As Lent approaches, we need to re-group ourselves around the basics of faith. Let us strive to become ‘mere Christians’, focussed on the essential challenges of Jesus, before it is too late. One of Richard Baxter’s prayers begins with the words
  Keep us, O Lord, while we tarry on this earth, in a serious seeking after you,
  and in an affectionate walking with you, every day of our lives….
These are words that we should take with us into the coming weeks, when faith will be put to the test.

Parish snippets
Lindsay, the part-time Ranger for St George's Gardens, has started work, and has an office base in church. She will be working from lunchtime to late afternoon, Fridays to Mondays......  A BBC2 film crew has been recording a programme about The Highway then and now, with interviews in church, Rectory and elsewhere around the parish..... The PCC is busy thinking about a range of improvements and developments of our premises, some triggered by our crypt tenants and the churchyards security audit – it all seems to be happening at once.... We shall need to change the date we had planned for our Annual Parochial Church Meeting (26 April) as we discover this is Marathon Sunday – details of the revised date, and Electoral Roll revision, in due course

St John on Bethnal Green invites you Ali Baba and the Forty Thieves  - all-star local cast, including the clergy – on Friday 6 and Saturday 7 February at 7.30pm, with a matinee at 1pm on the Sunday. ADMISSION FREE.

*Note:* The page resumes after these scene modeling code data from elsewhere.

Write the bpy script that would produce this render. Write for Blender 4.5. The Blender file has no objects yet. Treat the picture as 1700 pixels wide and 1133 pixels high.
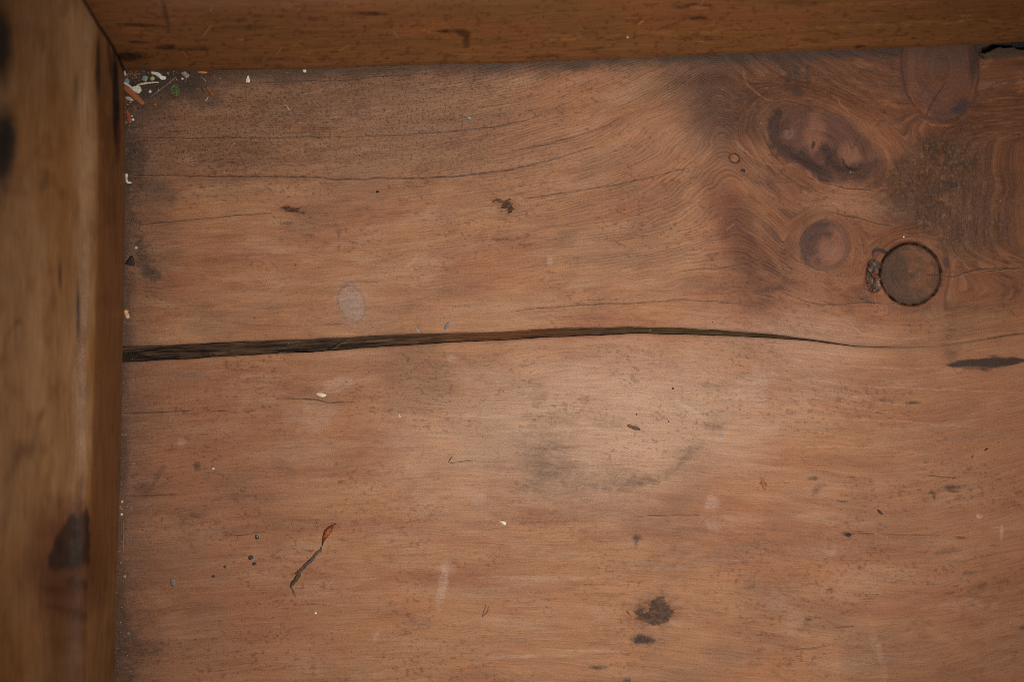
import bpy, bmesh, math, random
import numpy as np
from mathutils import Vector

# ------------------------------------------------------------------ camera, light, exposure
S = 0.0003            # metres per photograph pixel on the board's face
H = 0.70              # camera height above the board
scene = bpy.context.scene
col = scene.collection

cam_d = bpy.data.cameras.new("camera")
cam = bpy.data.objects.new("camera", cam_d)
col.objects.link(cam)
cam.location = (0, 0, H)
cam_d.sensor_width = 36.0
cam_d.lens = 36.0 * H / (1700 * S)
cam_d.clip_start = 0.01
cam_d.clip_end = 50
cam_d.dof.use_dof = True
cam_d.dof.focus_distance = H
cam_d.dof.aperture_fstop = 2.9
scene.camera = cam

world = bpy.data.worlds.new("World")
scene.world = world
world.use_nodes = True
bg = world.node_tree.nodes["Background"]
bg.inputs[0].default_value = (1.0, 0.93, 0.85, 1)
bg.inputs[1].default_value = 0.07

fl = bpy.data.lights.new("camera_flash", 'SPOT')
fl.shadow_soft_size = 0.022
fl.spot_size = math.radians(66)
fl.spot_blend = 1.0
fl.energy = 18.0
fl.color = (1.0, 0.97, 0.93)
flo = bpy.data.objects.new("camera_flash", fl)
col.objects.link(flo)
flo.location = (0.10, -0.062, 0.68)
flo.rotation_euler = (Vector((0.045, -0.035, 0)) - flo.location).to_track_quat('-Z', 'Y').to_euler()

vs = scene.view_settings
vs.view_transform = 'Standard'
vs.look = 'None'
vs.exposure = 0.0
vs.gamma = 1.0
vs.use_curve_mapping = False
scene.cycles.use_denoising = False
scene.cycles.filter_width = 1.0

# ------------------------------------------------------------------ helpers: noise, shapes of stains
RNG = np.random.RandomState(11)
TAB = RNG.rand(256, 256)


def vn(x, y, seed=0):
    x = x + seed * 37.13
    y = y + seed * 17.71
    xi = np.floor(x).astype(int)
    yi = np.floor(y).astype(int)
    fx = x - xi
    fy = y - yi
    fx = fx * fx * (3 - 2 * fx)
    fy = fy * fy * (3 - 2 * fy)
    a = TAB[xi & 255, yi & 255]
    b = TAB[(xi + 1) & 255, yi & 255]
    c = TAB[xi & 255, (yi + 1) & 255]
    d = TAB[(xi + 1) & 255, (yi + 1) & 255]
    return (a * (1 - fx) + b * fx) * (1 - fy) + (c * (1 - fx) + d * fx) * fy


def fbm(x, y, seed=0, o=4):
    s = 0
    a = 0.5
    t = 0
    for i in range(o):
        s = s + a * vn(x * 2 ** i, y * 2 ** i, seed + i * 3)
        t += a
        a *= 0.5
    return s / t


def sst(a, b, x):
    t = np.clip((x - a) / (b - a), 0, 1)
    return t * t * (3 - 2 * t)


def lin(c):
    c = np.array(c, float) / 255.0
    return np.where(c <= 0.04045, c / 12.92, ((c + 0.055) / 1.055) ** 2.4)


def catmull(pts, n=8):
    p = np.array(pts, float)
    if len(p) < 3:
        t = np.linspace(0, 1, n + 1)[:, None]
        return p[0] * (1 - t) + p[-1] * t
    p = np.vstack([2 * p[0] - p[1], p, 2 * p[-1] - p[-2]])
    out = []
    for i in range(1, len(p) - 2):
        for k in range(n):
            t = k / n
            out.append(0.5 * ((2 * p[i]) + (-p[i - 1] + p[i + 1]) * t + (2 * p[i - 1] - 5 * p[i] + 4 * p[i + 1] - p[i + 2]) * t * t
                              + (-p[i - 1] + 3 * p[i] - 3 * p[i + 1] + p[i + 2]) * t ** 3))
    out.append(p[-2])
    return np.array(out)


class Sheet:
    """pigment and relief of a wooden face, laid down at the points X, Y (photograph millimetre-like units)"""

    def __init__(s, X, Y):
        s.X = X
        s.Y = Y
        n = len(X)
        s.c = np.zeros((n, 3))
        s.h = np.zeros(n)        # relief in px
        s.ring = np.full(n, 0.0)
        s.dirt = np.zeros(n)
        s.gloss = np.full(n, 0.5)
        s.phi = Y.copy()

    def fill(s, rgb):
        s.c[:] = lin(rgb)

    def mix(s, rgb, m, idx=None):
        t = lin(rgb)
        if idx is None:
            s.c += (t - s.c) * m[:, None]
        else:
            s.c[idx] += (t - s.c[idx]) * m[:, None]

    def mul(s, f, m, idx=None):
        f = np.array(f, float)
        g = 1 + (f - 1) * m[:, None]
        if idx is None:
            s.c *= g
        else:
            s.c[idx] *= g

    def box(s, x0, y0, x1, y1):
        return np.nonzero((s.X > x0) & (s.X < x1) & (s.Y > y0) & (s.Y < y1))[0]

    def ell(s, cx, cy, rx, ry, rot=0, wob=0.25, wl=12., seed=0, pad=1.9):
        R = max(rx, ry) * pad + 4
        i = s.box(cx - R, cy - R, cx + R, cy + R)
        dx = s.X[i] - cx
        dy = s.Y[i] - cy
        a = math.radians(rot)
        u = (dx * math.cos(a) + dy * math.sin(a)) / rx
        v = (-dx * math.sin(a) + dy * math.cos(a)) / ry
        d = np.sqrt(u * u + v * v)
        if wob:
            d = d + (fbm(s.X[i] / wl, s.Y[i] / wl, seed + 5, 4) - 0.5) * 2 * wob
        return i, d

    def blob(s, cx, cy, rx, ry, rgb, a=1., rot=0, soft=0.35, wob=0.25, wl=12., seed=0, h=0., brk=0., dirt=0., gloss=None):
        i, d = s.ell(cx, cy, rx, ry, rot, wob, wl, seed)
        if not len(i):
            return
        m = (1 - sst(1 - soft, 1 + soft, d)) * a
        if brk:
            m *= 1 - brk * sst(0.42, 0.62, fbm(s.X[i] / 7., s.Y[i] / 2.2, seed + 9, 4))
        s.mix(rgb, np.clip(m, 0, 1), i)
        if h:
            s.h[i] += h * m
        if dirt:
            s.dirt[i] = np.clip(s.dirt[i] + dirt * m, 0, 1)
        if gloss is not None:
            s.gloss[i] += (gloss - s.gloss[i]) * np.clip(m, 0, 1)

    def pdist(s, pts, R, jag=0., jl=9., seed=0, n=8):
        P = catmull(pts, n)
        i = s.box(P[:, 0].min() - R, P[:, 1].min() - R, P[:, 0].max() + R, P[:, 1].max() + R)
        if not len(i):
            return i, np.zeros(0), np.zeros(0)
        x = s.X[i]
        y = s.Y[i]
        if jag:
            x = x + (fbm(s.X[i] / jl, s.Y[i] / jl, seed + 2, 3) - 0.5) * 2 * jag
            y = y + (fbm(s.X[i] / jl, s.Y[i] / jl, seed + 8, 3) - 0.5) * 2 * jag
        best = np.full(len(i), 1e9)
        tt = np.zeros(len(i))
        seg = len(P) - 1
        for k in range(seg):
            ax, ay = P[k]
            bx, by = P[k + 1]
            L = (bx - ax) ** 2 + (by - ay) ** 2 + 1e-9
            t = np.clip(((x - ax) * (bx - ax) + (y - ay) * (by - ay)) / L, 0, 1)
            d = np.hypot(x - ax - t * (bx - ax), y - ay - t * (by - ay))
            q = d < best
            best[q] = d[q]
            tt[q] = (k + t[q]) / seg
        return i, best, tt

    def line(s, pts, w, rgb, a=1., h=0., jag=1.2, jl=9., soft=0.7, taper=True, brk=0., seed=0):
        R = w * 2 + 6 + jag * 2
        i, d, t = s.pdist(pts, R, jag, jl, seed)
        if not len(i):
            return
        ww = np.full(len(i), float(w))
        if taper:
            ww = w * np.clip(np.minimum(t, 1 - t) * 6, 0.25, 1)
        m = np.clip(1 - (d - ww * 0.5) / soft, 0, 1) * a
        if brk:
            m *= 1 - brk * sst(0.45, 0.6, vn(s.X[i] / 6., s.Y[i] / 6., seed + 4))
        s.mix(rgb, m, i)
        if h:
            s.h[i] += h * m


# ------------------------------------------------------------------ shape of the crack and of the rail's foot
CT = np.array([(150, 577), (205, 575), (300, 572), (400, 566.5), (500, 563.5), (600, 558), (700, 553.5), (780, 552.5), (850, 550), (900, 546.5), (950, 544.5),
               (1050, 542.7), (1130, 544.5), (1200, 548), (1280, 555), (1350, 563.8), (1420, 574.2), (1500, 577), (1560, 574.8), (1620, 565.5), (1700, 554), (1800, 545)])
CB = np.array([(150, 604), (205, 601.5), (280, 597.5), (400, 590), (500, 585.4), (600, 578), (700, 572), (750, 568.5), (850, 564.6), (900, 561), (950, 558.5),
               (1050, 553.8), (1130, 555), (1200, 557.5), (1280, 561), (1350, 566.6), (1420, 575.4), (1500, 577.4), (1560, 575.1), (1620, 565.8), (1700, 554.3), (1800, 545.3)])
FT = np.array([(100, 121), (207, 116), (350, 116), (430, 115), (560, 112), (700, 107), (850, 104), (1000, 98), (1150, 91.5), (1300, 86), (1450, 80), (1620, 73), (1700, 68), (1900, 56)])
FL = np.array([(207, 60), (207, 116), (207.5, 300), (206, 430), (205, 520), (203, 600), (200.5, 750), (196, 880), (193, 980), (190, 1133), (186, 1230)])
AL = np.array([(163, 40), (162, 116), (163, 300), (161, 400), (158, 520), (156, 600), (153, 750), (149, 840), (146, 930), (143, 1133), (141, 1230)])


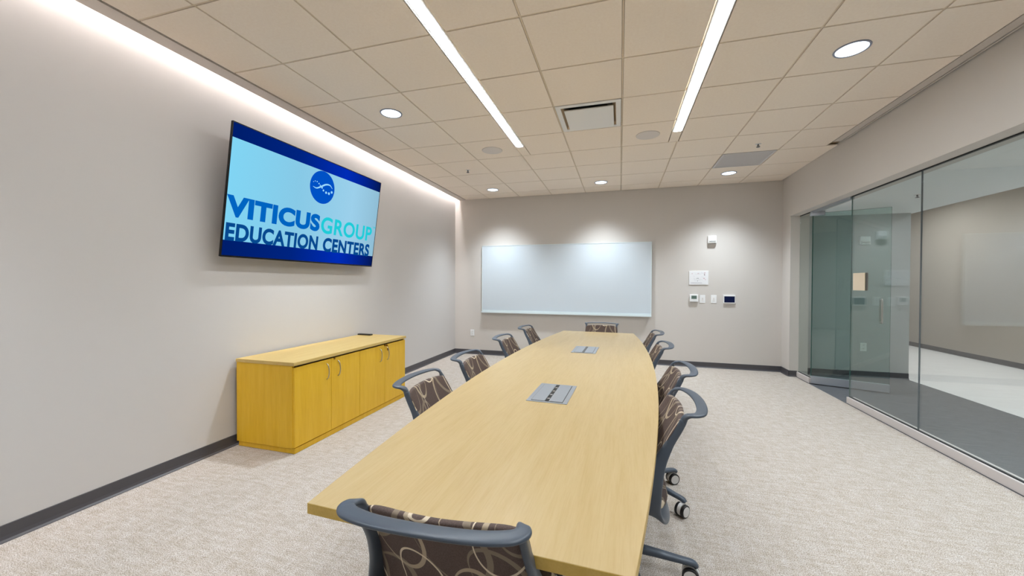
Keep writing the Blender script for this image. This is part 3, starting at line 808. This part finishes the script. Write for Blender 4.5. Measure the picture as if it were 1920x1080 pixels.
    for k in range(5):
        a = 2*PI*k/5 + PI/2 + PI/5
        R = Matrix.Rotation(a, 4, 'Z')
        g = bmesh.new()
        pts = [R @ Vector(p_) for p_ in catmull([(.03, 0, .118), (.14, 0, .110), (.26, 0, .098), (.315, 0, .092), (.332, 0, .078)], 4)]
        sweep(g, pts, [R @ Vector((0, 1, 0))]*len(pts), interp([.046, .044, .038, .034, .028], 4), interp([.036, .030, .024, .024, .022], 4), 10)
        obj('leg', g, M_frame, o, smooth=True)
        R2 = Matrix.Translation(R @ Vector((.325, 0, 0))) @ Matrix.Rotation(PI/2+(-.35, .2, -.15, .3, .1)[k], 4, 'Z')
        g = bmesh.new()
        for s in (-1, 1):
            c0 = R2 @ Vector((.018, s*.010, .037)); c1 = R2 @ Vector((.018, s*.028, .037)); cyl(g, c0, c1, .037, seg=28)
        cyl(g, R2 @ Vector((0, 0, .04)), R2 @ Vector((0, 0, .088)), .008, seg=10)
        cs = obj('caster', g, M_black, o, bevel=.003)
        g = bmesh.new()
        for s in (-1, 1):
            c0 = R2 @ Vector((.018, s*.0281, .037)); c1 = R2 @ Vector((.018, s*.0300, .037)); cyl(g, c0, c1, .029, seg=28)
        cyl(g, R2 @ Vector((.018, -.0095, .042)), R2 @ Vector((.018, .0095, .042)), .037, seg=24)
        obj('hub_cap', g, M_hub, cs)
    return o
first = chair()
GR = 'patterned conference chairs around the table'
spots = [
 (-.412, 1.026, .05, 'patterned conference chair at the near end of the table, seen from behind'),
 (-.820, 1.925, -PI/2, 'patterned conference chair nearest the camera on the credenza side of the table'),
 (-.825, 2.640, -PI/2, 'second patterned chair from the camera on the credenza side of the table'),
 (-.855, 3.640, -PI/2, 'third patterned chair from the camera on the credenza side of the table'),
 (-.840, 4.540, -PI/2, 'farthest patterned chair on the credenza side, left of the whiteboard end'),
 (-.235, 4.995, PI, 'patterned chair at the far head of the table, facing the camera'),
 (.018, 1.895, PI/2, 'patterned conference chair nearest the camera on the glass side of the table'),
 (.115, 2.630, PI/2, 'second patterned chair from the camera on the glass side of the table'),
 (.105, 3.600, PI/2, 'third patterned chair from the camera on the glass side of the table'),
 (.120, 4.480, PI/2, 'farthest patterned chair on the glass side of the table'),
]
for i, (x, y, rz, lab) in enumerate(spots):
    if i == 0:
        first.location = (x, y, 0); first.rotation_euler = (0, 0, rz); first['label'] = lab; first['group'] = GR
    else: dup(first, (x, y, 0), rz, lab, GR, (0, .2, -.4, .5, .1, .3, 0.0, PI/5, .3, -.3)[i])

# the chair at the near end has its seat raised a little
for ch in first.children:
    if ch.name.split('.')[0] in ('back_frame', 'handle_loop', 'backrest', 'seat', 'tilt_mechanism'): ch.location.z = .022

Christians and politics – two events in the deanery
The centenary of the birth of Fr Basil Jellicoe, the 1930s priest who fought for affordable housing in place of the slums behind Euston Station (and was the inspiration for Nora Neal of this parish) will be marked with a lecture on the future of the Catholic tradition of social justice by Canon Robin Ward, Principal of St Stephen's House. Arranged by the Contextual Theology Centre and Magdalen College Oxford, it will be at St Mary Cable Street on Thursday 5 February, preceded by a eucharist at 7pm and followed by a drinks reception.

George Lansbury (1859-1940) – Michael Peet, Rector of Bow where Lansbury worshipped, has put together a programme to mark the 150th anniversary of the birth of George Lansbury, describing him as, Labour pioneer, rebel East End MP, Cabinet minister, Labour Party leader, ally of suffragettes, Christian Socialist editor of the Daily Herald, anti-imperialist, republican, pacifist. There are four events: a walk round 'Radical Bow' on Saturday 21 February, starting from Bow Road LUL station at 2pm; a Memorial Service at St Mary's at 4pm the following day, with Ken Leech preaching; and two more specifically political occasions the following week. Fliers are available in church.